Паролем этому году можно определить колокольчик. Колокольчик явился Пушкину 11 января с приездом друга Пущина. Задребезжал, запел solo: одинокий звук, фотон света, Рождественская звезда. Затем он вырос в колокол, что уже не забренчал, а заревел в июле, на Ивана Крестителя на Иване Великом. Под ним бабахнула пушка, отправившая самозванца «в свет». В этом полном колокольно-пушечном звуке Пушкину открылась вся Москва, он сам стал Москвой. Оделся пространством, оделся временем, признал свой грех (заглядывания в иное) и — в раскаянии — сжался, собрался в точку.

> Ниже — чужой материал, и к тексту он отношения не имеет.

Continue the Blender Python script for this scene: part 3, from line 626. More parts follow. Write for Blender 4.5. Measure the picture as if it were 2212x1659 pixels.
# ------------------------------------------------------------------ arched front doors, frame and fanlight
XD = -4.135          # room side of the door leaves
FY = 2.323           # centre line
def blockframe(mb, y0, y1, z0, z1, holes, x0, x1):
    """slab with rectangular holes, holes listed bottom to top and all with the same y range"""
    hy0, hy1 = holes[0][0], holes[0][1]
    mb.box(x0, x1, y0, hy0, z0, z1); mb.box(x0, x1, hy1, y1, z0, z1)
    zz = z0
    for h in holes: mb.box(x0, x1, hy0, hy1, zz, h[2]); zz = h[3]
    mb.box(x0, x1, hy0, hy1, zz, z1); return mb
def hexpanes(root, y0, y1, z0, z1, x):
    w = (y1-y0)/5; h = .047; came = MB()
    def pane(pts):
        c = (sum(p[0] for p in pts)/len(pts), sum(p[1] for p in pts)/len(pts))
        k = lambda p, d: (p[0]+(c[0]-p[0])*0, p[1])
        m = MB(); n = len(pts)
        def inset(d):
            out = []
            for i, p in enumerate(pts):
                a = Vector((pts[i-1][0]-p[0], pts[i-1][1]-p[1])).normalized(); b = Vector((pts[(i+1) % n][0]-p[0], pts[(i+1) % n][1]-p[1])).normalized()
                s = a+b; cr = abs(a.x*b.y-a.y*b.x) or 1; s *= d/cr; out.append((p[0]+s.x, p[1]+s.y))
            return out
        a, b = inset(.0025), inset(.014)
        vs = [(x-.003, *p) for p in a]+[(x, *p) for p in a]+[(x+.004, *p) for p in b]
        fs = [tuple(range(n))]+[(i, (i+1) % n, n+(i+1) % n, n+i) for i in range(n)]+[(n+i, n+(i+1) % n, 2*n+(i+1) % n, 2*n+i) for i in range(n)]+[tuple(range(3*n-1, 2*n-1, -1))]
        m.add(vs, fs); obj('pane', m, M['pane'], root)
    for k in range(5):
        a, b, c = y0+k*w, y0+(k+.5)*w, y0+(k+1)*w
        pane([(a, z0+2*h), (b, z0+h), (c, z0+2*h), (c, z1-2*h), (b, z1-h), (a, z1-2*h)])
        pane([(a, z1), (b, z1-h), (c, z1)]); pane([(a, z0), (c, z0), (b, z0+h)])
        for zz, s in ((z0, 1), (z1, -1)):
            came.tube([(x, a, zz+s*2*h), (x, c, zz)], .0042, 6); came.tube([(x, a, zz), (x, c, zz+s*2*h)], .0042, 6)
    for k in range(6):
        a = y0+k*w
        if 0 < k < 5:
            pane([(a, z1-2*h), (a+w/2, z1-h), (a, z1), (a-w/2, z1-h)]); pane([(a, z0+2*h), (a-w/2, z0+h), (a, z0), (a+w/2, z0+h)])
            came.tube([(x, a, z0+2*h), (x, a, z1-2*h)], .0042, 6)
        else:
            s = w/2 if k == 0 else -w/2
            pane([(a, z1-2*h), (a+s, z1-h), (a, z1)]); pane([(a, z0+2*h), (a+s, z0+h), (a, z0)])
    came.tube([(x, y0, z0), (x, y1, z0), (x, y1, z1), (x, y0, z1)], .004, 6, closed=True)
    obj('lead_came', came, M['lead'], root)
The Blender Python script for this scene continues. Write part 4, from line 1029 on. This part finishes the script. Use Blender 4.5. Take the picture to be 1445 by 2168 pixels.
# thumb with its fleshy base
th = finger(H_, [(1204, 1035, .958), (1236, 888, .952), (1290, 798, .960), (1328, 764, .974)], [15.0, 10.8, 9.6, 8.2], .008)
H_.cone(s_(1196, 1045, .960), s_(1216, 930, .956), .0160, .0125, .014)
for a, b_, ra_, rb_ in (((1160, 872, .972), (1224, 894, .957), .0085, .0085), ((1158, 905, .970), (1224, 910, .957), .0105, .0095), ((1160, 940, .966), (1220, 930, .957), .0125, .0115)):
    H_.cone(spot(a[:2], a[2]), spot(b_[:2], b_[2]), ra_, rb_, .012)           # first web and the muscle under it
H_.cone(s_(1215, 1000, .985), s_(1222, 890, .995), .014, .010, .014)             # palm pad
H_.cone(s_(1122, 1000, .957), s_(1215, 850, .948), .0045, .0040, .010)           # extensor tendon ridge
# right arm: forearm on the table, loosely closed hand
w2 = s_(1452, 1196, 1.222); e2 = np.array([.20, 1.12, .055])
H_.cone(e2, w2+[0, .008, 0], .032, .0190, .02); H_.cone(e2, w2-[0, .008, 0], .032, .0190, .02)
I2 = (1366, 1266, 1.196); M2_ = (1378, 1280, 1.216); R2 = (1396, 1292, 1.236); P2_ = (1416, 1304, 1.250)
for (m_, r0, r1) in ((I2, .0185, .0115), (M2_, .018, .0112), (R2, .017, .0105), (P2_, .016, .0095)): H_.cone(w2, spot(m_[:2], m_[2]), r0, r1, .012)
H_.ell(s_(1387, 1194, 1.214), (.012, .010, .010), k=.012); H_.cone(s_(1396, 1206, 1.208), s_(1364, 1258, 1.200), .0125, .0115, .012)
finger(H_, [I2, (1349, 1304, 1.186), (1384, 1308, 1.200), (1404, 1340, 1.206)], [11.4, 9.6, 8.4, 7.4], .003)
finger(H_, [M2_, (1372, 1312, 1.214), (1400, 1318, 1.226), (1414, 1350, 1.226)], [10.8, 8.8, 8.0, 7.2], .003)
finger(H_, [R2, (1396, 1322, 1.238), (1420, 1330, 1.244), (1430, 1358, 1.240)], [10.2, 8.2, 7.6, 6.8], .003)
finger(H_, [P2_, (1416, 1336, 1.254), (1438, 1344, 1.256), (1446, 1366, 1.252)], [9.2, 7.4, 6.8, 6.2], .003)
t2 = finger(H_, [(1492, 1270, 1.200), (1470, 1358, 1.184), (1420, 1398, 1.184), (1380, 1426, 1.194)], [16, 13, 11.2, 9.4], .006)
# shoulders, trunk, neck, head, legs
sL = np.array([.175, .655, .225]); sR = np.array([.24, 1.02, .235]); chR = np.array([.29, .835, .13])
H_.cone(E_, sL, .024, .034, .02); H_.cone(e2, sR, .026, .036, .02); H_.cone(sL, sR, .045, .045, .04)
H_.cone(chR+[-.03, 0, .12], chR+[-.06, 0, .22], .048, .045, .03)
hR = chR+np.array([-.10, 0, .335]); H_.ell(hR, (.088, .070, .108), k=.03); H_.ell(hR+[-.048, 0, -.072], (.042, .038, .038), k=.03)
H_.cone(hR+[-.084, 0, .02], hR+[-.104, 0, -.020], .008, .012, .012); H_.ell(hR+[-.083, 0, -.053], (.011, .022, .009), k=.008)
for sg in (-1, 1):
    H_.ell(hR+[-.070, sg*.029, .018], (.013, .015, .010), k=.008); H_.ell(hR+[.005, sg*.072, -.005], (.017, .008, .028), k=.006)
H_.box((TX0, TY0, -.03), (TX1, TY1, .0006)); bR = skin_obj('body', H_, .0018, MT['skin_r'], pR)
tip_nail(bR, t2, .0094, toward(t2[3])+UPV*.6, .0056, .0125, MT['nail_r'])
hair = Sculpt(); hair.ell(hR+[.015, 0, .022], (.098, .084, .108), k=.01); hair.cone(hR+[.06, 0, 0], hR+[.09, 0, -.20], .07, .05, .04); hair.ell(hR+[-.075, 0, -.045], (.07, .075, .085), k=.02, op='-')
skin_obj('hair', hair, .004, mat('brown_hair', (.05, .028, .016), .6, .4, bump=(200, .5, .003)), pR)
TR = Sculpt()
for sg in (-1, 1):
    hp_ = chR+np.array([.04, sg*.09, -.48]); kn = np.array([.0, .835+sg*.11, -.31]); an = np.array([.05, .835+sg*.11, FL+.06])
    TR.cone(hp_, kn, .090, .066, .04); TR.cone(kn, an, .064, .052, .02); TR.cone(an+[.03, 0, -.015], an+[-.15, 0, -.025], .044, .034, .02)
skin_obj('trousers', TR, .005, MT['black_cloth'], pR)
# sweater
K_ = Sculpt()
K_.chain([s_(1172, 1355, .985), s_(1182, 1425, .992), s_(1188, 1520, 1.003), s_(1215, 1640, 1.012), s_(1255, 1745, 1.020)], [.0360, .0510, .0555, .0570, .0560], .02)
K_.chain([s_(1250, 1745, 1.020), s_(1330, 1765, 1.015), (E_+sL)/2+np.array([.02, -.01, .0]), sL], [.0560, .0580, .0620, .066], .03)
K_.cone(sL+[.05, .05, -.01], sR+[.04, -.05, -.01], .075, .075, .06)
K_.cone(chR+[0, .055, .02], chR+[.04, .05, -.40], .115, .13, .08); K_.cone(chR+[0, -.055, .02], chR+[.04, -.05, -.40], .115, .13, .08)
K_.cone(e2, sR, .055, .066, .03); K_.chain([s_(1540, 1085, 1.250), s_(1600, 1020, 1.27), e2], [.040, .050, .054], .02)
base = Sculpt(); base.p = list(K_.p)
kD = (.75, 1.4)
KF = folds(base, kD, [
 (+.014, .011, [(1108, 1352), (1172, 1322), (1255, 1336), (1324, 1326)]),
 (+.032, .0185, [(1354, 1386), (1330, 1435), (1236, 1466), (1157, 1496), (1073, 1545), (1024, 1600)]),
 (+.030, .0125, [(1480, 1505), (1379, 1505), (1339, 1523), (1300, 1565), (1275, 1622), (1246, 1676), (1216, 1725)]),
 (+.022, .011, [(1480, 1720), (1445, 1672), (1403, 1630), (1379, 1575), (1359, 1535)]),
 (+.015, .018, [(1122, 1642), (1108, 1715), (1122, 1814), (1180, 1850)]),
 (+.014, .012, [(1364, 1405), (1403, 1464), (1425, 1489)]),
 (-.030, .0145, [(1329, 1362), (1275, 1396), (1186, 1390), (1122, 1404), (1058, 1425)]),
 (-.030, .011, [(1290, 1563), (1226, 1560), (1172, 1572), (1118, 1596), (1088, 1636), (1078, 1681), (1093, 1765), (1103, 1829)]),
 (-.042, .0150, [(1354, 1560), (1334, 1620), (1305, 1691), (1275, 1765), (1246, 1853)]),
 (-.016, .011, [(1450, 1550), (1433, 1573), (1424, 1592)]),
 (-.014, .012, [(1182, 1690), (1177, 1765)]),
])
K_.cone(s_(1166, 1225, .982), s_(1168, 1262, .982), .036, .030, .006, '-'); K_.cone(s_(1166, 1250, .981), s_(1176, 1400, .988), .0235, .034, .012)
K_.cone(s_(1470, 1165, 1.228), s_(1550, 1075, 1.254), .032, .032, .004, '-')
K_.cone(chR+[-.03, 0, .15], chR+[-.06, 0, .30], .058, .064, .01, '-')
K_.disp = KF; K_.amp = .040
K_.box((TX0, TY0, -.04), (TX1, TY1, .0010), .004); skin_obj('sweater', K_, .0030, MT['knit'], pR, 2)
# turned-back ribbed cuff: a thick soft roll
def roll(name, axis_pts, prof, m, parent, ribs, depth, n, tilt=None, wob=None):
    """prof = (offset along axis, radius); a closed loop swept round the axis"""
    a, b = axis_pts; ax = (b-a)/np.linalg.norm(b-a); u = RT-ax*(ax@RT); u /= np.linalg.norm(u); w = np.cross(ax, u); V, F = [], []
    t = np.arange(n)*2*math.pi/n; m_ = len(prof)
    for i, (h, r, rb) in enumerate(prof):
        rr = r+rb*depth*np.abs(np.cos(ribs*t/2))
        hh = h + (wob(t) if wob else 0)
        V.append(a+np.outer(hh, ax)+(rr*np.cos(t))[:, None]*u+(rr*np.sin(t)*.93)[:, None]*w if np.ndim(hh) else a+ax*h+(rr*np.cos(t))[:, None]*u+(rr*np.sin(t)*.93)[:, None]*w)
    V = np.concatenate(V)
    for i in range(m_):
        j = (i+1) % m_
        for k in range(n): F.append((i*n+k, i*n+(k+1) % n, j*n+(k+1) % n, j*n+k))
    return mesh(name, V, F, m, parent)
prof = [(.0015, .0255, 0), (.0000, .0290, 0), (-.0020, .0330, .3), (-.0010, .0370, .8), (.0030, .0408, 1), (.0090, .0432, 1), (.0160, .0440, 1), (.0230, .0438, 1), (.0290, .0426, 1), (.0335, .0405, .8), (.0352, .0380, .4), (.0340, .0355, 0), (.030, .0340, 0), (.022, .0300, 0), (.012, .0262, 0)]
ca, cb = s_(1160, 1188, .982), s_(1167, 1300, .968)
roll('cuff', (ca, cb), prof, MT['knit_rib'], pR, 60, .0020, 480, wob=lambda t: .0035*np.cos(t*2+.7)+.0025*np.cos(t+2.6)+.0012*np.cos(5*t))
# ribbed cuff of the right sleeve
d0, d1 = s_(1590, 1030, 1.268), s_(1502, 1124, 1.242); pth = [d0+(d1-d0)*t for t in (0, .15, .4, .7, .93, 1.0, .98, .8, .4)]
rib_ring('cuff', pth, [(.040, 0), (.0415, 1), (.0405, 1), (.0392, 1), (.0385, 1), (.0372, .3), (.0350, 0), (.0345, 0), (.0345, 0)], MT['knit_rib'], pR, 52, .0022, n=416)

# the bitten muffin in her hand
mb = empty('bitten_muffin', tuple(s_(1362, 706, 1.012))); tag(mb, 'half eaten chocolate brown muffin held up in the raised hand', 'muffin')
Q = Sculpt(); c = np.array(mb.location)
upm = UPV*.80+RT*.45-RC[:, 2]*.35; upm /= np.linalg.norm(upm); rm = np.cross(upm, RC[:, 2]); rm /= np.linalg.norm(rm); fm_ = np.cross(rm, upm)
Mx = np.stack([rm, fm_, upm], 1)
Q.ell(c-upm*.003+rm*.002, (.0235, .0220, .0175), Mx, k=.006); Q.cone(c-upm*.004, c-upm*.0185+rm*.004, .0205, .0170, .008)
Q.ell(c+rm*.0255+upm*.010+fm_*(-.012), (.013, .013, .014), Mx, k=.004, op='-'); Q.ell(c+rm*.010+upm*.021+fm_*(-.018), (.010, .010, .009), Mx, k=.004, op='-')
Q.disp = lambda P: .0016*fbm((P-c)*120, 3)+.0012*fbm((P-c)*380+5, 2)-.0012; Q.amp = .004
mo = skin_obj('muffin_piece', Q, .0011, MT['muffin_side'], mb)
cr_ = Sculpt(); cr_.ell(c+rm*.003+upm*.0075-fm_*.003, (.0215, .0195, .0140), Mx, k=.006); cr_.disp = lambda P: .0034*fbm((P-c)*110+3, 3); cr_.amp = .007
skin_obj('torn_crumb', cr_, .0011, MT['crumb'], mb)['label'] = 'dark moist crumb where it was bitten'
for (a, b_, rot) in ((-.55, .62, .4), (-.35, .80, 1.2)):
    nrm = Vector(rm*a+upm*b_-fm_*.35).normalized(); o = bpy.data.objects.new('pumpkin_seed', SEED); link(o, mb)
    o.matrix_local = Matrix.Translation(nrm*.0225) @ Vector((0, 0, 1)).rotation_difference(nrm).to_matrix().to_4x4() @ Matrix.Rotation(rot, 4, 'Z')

Вот он, колокольчик дальний, прозвенел в «Графе Нулине».

Тут нужно закончить цитату про бабу и забор, в ней всякое слово важно.

…Погода становилась хуже:

Казалось, снег идти хотел…

Вдруг колокольчик зазвенел.

Кто долго жил в глуши печальной,

Друзья, тот верно знает сам,

Как сильно колокольчик дальний

Порой волнует сердце нам.

Не друг ли едет запоздалый,

Товарищ юности удалой?..

Уж не она ли?.. Боже мой!

Вот ближе, ближе. Сердце бьется.

Но мимо, мимо звук несется,

Слабей… и смолкнул за горой.

Вот и весь год: развернулся и сошелся в точку звона. Тут и Пущин в январе, товарищ юности удалой, и уж не она ли?.. — она, Анна Керн в июле, и мимо, мимо — декабрь и Петербург.

Год смолкнул за горой. Но этот год и был гора — «Годунова».

Все сошлось симфонически точно; метафизический московский пульс совершился, можно закрывать календарь.